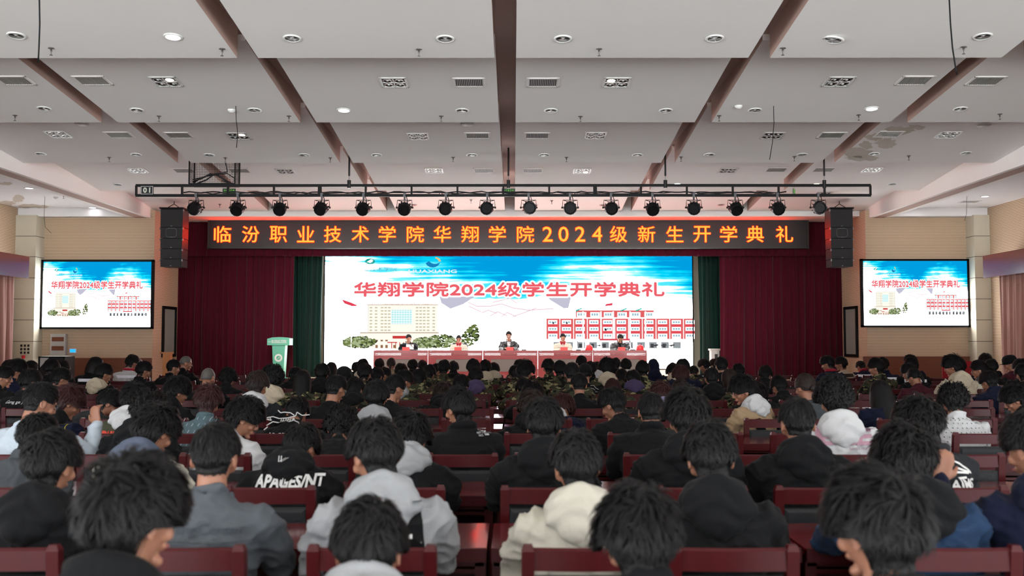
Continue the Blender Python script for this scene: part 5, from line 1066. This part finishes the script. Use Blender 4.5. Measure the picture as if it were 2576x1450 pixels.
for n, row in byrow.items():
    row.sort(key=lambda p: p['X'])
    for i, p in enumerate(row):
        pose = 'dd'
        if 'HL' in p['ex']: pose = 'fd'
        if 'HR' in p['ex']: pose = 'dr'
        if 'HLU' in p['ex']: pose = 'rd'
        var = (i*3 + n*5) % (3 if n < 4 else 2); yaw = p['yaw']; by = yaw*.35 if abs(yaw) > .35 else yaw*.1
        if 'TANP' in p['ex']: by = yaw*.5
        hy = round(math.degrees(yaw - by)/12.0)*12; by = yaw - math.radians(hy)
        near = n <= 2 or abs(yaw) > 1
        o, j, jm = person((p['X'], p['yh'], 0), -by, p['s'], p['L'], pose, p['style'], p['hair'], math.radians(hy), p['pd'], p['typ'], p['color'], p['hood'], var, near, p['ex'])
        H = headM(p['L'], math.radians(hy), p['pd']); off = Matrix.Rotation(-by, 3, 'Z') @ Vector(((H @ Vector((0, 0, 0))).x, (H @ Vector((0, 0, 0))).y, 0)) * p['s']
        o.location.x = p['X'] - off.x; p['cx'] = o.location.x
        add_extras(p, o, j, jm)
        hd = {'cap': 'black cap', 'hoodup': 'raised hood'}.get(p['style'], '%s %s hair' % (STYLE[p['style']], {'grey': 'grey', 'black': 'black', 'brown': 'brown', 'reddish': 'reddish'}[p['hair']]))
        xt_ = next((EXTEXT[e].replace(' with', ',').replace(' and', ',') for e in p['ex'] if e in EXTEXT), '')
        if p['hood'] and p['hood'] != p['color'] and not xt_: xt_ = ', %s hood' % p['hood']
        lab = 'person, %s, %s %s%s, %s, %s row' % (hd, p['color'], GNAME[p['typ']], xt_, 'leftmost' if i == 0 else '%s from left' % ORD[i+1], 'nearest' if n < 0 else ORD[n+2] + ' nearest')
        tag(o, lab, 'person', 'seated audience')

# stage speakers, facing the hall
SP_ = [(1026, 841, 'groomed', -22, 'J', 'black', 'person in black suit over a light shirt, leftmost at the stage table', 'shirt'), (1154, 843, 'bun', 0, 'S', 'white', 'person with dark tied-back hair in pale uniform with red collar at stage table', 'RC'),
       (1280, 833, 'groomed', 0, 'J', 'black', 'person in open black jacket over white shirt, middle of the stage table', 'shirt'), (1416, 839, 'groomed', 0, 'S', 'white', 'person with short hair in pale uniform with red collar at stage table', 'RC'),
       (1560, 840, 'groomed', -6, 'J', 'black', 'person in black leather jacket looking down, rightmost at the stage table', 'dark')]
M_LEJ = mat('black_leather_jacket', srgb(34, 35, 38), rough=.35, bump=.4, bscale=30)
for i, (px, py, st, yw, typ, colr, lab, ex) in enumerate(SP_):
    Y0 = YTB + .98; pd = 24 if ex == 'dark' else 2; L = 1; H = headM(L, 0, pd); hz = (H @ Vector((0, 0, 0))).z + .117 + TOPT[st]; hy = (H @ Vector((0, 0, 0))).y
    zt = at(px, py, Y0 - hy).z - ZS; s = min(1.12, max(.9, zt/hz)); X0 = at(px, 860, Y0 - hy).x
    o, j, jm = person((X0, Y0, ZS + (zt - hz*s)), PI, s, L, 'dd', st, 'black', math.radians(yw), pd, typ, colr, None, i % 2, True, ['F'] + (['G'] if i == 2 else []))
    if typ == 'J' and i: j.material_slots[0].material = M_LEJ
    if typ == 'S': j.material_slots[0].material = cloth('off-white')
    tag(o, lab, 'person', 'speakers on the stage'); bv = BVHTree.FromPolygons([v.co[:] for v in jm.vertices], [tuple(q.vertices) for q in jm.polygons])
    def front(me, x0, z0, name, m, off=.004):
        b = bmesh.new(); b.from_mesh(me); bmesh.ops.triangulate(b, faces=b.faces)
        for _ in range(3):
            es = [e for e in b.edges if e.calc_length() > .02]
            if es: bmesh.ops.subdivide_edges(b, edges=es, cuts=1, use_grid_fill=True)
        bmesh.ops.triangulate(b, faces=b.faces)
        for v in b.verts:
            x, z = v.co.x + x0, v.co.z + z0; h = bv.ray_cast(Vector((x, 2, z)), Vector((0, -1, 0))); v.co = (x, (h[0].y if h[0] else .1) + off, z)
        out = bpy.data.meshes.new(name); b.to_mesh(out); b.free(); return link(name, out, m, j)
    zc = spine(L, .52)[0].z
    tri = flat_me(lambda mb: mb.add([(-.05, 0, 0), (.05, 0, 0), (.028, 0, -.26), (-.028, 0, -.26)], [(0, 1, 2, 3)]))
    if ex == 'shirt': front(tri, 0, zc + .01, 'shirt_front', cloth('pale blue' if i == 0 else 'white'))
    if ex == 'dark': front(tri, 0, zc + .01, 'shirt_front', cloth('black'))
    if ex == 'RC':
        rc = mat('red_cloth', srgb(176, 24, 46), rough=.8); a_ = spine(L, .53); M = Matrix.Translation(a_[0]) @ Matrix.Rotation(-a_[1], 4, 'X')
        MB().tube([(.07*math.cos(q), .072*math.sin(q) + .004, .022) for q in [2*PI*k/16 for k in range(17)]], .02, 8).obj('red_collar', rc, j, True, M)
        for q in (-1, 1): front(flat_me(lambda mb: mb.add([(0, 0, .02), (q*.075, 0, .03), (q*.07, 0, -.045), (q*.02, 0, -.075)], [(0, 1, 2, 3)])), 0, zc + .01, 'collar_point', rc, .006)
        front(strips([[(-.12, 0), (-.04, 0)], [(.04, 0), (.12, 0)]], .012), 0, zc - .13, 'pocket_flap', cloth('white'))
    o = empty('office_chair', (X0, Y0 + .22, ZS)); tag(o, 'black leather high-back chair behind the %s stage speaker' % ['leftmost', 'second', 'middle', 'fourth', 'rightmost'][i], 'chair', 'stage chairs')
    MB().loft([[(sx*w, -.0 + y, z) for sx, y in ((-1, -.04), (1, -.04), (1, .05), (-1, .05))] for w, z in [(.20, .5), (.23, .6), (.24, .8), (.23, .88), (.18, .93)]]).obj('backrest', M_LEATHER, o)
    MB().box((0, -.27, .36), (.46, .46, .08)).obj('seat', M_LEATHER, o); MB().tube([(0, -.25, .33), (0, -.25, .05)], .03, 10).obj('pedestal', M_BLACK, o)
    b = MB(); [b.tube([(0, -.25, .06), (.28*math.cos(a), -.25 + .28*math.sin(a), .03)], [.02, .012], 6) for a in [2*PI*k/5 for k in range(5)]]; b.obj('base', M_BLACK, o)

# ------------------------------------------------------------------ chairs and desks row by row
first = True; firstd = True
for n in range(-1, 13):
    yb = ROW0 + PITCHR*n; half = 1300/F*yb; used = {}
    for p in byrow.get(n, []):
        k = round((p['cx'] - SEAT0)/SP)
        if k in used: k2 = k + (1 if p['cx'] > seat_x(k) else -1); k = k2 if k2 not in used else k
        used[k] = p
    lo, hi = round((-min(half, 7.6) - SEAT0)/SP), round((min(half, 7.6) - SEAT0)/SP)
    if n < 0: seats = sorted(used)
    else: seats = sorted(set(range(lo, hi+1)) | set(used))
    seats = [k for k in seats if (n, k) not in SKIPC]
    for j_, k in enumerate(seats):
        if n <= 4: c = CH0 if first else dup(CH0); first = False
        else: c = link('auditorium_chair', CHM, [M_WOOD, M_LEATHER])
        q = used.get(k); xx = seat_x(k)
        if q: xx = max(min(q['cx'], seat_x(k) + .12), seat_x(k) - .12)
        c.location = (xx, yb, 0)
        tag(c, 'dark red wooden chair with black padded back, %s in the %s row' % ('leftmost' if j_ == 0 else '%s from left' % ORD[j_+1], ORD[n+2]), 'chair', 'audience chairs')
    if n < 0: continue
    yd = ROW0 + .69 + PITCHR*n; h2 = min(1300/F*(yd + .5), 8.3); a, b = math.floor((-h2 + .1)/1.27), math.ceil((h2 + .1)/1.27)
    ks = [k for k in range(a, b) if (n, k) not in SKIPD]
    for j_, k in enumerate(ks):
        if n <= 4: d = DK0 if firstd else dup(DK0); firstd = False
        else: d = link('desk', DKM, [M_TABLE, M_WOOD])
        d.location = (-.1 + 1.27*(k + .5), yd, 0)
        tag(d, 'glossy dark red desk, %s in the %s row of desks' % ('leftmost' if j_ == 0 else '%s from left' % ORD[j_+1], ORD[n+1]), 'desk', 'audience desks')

* * *

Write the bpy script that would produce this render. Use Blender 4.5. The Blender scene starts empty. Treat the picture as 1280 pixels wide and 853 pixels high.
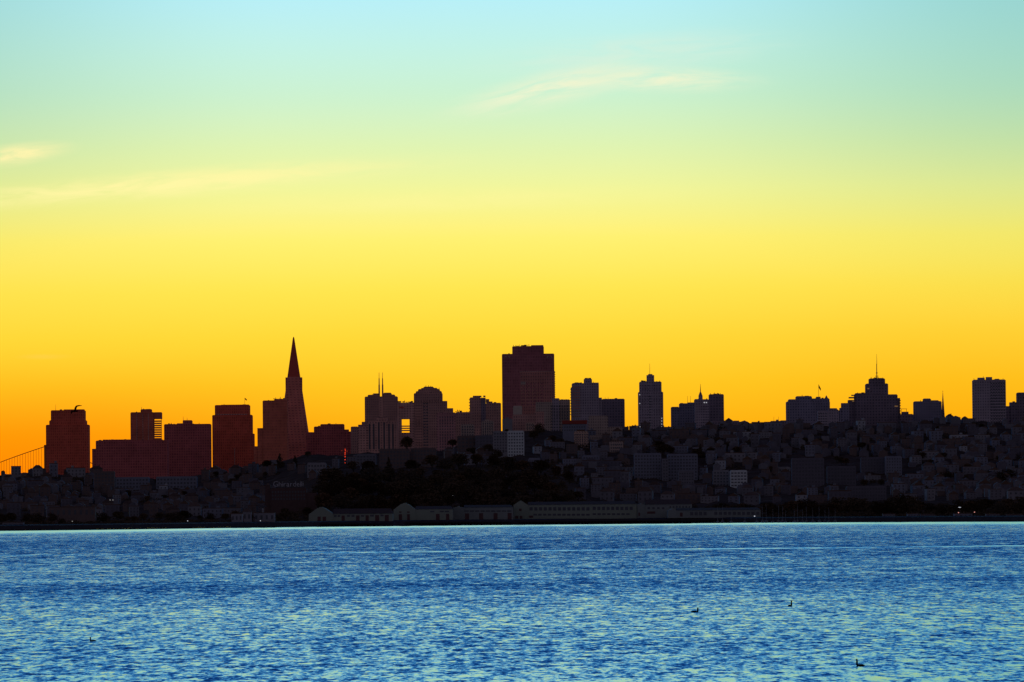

* * *

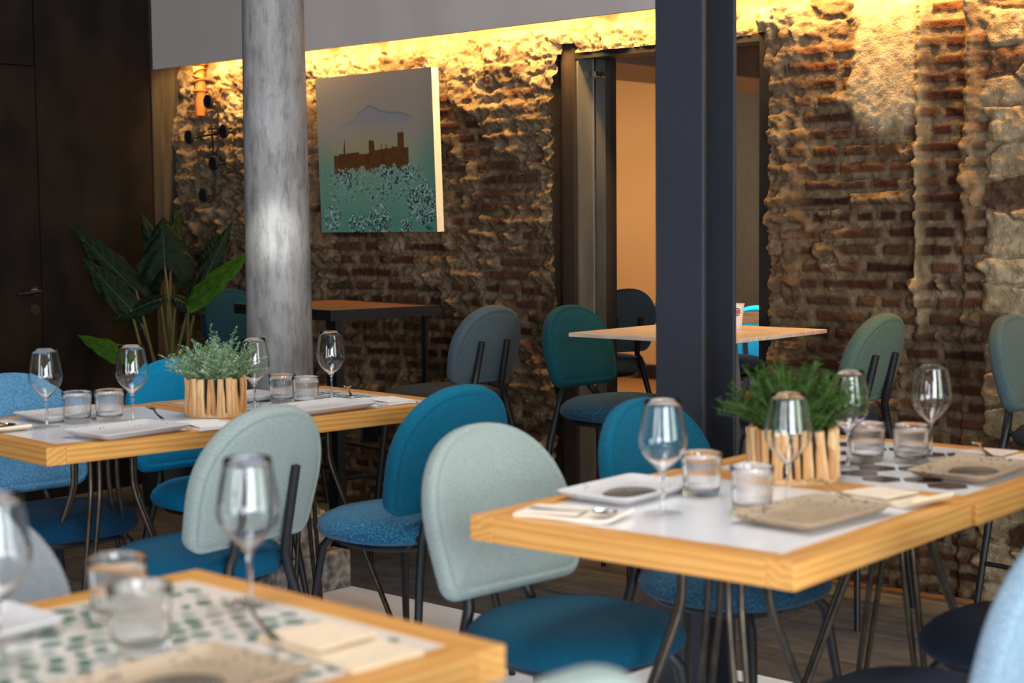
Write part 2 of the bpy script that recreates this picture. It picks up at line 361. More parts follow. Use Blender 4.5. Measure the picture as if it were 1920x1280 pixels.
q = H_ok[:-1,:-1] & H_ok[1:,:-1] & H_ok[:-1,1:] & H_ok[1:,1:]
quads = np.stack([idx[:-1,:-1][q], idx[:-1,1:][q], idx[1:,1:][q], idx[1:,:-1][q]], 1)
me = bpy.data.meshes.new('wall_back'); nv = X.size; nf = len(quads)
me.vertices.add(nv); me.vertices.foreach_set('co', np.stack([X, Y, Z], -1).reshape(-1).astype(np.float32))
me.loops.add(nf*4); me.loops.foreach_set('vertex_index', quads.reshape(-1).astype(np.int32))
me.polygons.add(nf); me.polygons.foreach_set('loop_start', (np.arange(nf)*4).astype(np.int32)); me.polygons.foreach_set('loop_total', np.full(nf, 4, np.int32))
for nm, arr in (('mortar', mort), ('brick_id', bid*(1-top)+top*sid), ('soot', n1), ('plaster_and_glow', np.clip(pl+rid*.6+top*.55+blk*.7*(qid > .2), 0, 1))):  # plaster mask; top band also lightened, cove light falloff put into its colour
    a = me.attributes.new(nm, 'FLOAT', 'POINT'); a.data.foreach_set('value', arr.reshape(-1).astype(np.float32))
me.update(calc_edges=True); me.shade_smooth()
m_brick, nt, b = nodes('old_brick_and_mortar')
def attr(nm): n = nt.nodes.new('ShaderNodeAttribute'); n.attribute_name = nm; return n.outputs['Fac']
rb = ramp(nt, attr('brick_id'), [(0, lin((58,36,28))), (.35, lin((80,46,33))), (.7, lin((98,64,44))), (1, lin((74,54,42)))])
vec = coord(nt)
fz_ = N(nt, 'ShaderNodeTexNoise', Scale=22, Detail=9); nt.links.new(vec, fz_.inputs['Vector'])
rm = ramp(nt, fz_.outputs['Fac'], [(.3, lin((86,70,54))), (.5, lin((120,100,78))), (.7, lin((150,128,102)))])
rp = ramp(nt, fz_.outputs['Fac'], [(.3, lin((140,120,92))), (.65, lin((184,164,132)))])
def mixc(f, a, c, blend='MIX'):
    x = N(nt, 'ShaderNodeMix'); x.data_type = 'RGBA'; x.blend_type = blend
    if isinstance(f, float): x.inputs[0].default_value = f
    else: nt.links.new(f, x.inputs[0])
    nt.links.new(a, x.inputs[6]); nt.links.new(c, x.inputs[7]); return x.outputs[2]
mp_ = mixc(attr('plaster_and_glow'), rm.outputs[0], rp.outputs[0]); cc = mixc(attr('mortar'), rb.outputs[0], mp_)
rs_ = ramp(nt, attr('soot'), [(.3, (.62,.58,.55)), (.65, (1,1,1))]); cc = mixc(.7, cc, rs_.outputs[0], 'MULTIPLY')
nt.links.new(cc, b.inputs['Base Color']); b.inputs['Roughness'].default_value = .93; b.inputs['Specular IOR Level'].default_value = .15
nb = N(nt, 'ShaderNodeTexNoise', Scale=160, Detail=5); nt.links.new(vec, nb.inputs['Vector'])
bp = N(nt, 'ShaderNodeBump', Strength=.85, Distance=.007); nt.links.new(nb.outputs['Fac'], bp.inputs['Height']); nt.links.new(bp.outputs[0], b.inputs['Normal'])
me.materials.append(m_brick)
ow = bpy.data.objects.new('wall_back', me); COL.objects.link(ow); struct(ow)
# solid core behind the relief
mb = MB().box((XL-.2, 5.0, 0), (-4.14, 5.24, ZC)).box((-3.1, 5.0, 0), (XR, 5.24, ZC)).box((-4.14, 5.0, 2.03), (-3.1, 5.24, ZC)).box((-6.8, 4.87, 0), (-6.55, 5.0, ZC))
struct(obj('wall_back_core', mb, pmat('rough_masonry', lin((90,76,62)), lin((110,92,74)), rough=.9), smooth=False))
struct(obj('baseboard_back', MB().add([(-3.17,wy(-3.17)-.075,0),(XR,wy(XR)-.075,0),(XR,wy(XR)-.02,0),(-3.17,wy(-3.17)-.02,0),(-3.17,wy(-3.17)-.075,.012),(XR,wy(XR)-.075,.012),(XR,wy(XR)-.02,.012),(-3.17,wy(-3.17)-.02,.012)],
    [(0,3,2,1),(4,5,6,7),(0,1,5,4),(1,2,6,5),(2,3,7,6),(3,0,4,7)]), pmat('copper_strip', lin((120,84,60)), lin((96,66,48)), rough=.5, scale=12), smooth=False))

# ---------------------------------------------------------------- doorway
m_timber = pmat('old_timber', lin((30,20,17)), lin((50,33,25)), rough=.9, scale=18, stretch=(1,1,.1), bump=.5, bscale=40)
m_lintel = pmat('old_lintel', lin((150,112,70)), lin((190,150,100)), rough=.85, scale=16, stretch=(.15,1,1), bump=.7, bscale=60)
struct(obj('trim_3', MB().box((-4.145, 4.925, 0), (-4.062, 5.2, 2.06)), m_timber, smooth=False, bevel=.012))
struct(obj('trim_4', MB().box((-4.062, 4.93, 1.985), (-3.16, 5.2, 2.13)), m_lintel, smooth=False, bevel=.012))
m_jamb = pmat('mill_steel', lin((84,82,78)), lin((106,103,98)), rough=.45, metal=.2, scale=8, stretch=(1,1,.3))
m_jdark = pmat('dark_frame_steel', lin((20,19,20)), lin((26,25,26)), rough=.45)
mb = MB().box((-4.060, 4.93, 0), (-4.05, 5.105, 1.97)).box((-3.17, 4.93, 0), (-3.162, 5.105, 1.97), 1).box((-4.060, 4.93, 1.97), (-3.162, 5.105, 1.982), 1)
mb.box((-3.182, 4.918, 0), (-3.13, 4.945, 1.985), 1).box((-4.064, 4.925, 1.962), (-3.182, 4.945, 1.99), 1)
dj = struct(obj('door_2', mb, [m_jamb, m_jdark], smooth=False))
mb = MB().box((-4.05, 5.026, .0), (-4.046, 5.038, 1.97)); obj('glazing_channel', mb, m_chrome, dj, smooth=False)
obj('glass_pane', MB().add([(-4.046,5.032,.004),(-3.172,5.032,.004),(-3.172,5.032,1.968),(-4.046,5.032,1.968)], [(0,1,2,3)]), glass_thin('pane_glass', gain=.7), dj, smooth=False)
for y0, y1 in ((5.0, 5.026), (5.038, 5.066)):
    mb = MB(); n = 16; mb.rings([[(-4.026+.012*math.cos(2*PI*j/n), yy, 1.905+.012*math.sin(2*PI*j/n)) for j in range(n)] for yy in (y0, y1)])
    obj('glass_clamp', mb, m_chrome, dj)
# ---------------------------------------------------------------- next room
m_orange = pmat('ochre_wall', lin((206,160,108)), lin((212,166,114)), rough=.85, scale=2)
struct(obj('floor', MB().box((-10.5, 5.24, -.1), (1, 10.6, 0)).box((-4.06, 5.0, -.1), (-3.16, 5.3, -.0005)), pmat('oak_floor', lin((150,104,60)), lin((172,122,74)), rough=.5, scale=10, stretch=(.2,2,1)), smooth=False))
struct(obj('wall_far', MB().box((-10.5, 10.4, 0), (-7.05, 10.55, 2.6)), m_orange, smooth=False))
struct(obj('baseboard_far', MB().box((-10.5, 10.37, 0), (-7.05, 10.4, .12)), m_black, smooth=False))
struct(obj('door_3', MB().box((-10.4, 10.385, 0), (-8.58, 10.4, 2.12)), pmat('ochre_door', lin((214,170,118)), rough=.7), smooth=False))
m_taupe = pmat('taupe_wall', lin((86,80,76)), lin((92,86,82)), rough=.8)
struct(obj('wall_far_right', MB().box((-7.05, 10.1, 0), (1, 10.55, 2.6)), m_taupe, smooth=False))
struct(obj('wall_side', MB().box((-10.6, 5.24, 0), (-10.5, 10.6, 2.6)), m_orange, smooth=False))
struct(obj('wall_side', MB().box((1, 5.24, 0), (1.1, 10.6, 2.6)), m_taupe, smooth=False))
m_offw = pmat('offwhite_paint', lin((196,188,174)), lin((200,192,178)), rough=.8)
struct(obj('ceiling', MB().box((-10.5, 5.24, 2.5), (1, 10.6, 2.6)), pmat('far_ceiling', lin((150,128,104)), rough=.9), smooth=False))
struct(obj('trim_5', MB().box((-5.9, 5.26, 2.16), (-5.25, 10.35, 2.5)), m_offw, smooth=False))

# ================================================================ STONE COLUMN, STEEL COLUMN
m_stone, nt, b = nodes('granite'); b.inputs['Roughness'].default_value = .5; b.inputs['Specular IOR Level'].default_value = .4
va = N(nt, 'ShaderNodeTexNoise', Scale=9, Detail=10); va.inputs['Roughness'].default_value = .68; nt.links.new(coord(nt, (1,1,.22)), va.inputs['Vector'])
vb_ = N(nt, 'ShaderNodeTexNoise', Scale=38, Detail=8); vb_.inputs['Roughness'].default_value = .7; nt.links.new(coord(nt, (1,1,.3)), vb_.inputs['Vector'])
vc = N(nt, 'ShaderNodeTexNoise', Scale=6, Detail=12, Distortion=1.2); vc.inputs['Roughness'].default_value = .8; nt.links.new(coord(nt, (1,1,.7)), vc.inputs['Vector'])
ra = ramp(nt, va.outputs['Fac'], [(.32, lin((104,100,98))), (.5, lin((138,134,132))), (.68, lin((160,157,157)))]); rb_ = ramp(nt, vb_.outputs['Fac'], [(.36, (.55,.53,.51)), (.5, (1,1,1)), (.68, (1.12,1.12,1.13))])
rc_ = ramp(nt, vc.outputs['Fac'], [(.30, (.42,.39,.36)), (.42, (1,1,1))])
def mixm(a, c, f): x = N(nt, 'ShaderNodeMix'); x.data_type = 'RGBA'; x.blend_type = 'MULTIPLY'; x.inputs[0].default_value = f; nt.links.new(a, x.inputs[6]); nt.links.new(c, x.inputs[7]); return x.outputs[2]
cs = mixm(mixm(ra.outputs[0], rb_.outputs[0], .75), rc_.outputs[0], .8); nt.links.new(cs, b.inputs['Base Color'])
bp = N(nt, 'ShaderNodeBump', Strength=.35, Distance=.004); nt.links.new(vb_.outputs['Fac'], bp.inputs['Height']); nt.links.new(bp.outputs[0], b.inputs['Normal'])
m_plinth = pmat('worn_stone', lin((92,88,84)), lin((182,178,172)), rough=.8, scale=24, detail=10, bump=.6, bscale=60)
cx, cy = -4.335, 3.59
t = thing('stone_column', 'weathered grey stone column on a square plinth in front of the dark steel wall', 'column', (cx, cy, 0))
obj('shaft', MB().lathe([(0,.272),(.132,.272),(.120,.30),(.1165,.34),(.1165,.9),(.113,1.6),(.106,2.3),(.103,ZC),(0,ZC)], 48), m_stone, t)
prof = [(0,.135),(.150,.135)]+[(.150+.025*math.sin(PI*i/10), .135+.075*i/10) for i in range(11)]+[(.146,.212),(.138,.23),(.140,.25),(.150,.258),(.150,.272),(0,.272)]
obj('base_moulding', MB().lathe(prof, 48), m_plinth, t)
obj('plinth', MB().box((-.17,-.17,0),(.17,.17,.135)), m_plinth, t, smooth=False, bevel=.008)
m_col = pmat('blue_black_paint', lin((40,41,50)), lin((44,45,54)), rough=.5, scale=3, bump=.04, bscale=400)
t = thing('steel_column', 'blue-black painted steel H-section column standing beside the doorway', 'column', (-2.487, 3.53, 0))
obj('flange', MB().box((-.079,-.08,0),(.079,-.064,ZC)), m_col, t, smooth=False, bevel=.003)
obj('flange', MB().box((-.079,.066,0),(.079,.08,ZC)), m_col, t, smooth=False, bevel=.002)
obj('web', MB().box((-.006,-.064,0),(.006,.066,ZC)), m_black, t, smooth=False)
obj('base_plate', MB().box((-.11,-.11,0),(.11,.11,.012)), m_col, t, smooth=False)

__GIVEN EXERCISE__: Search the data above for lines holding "pixels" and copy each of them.

__RIGHT ANSWER__:
Continue the Blender Python script for this scene: part 5, from line 1066. This part finishes the script. Use Blender 4.5. Measure the picture as if it were 2576x1450 pixels.
Write the bpy script that would produce this render. Use Blender 4.5. The Blender scene starts empty. Treat the picture as 1280 pixels wide and 853 pixels high.
Write part 2 of the bpy script that recreates this picture. It picks up at line 361. More parts follow. Use Blender 4.5. Measure the picture as if it were 1920x1280 pixels.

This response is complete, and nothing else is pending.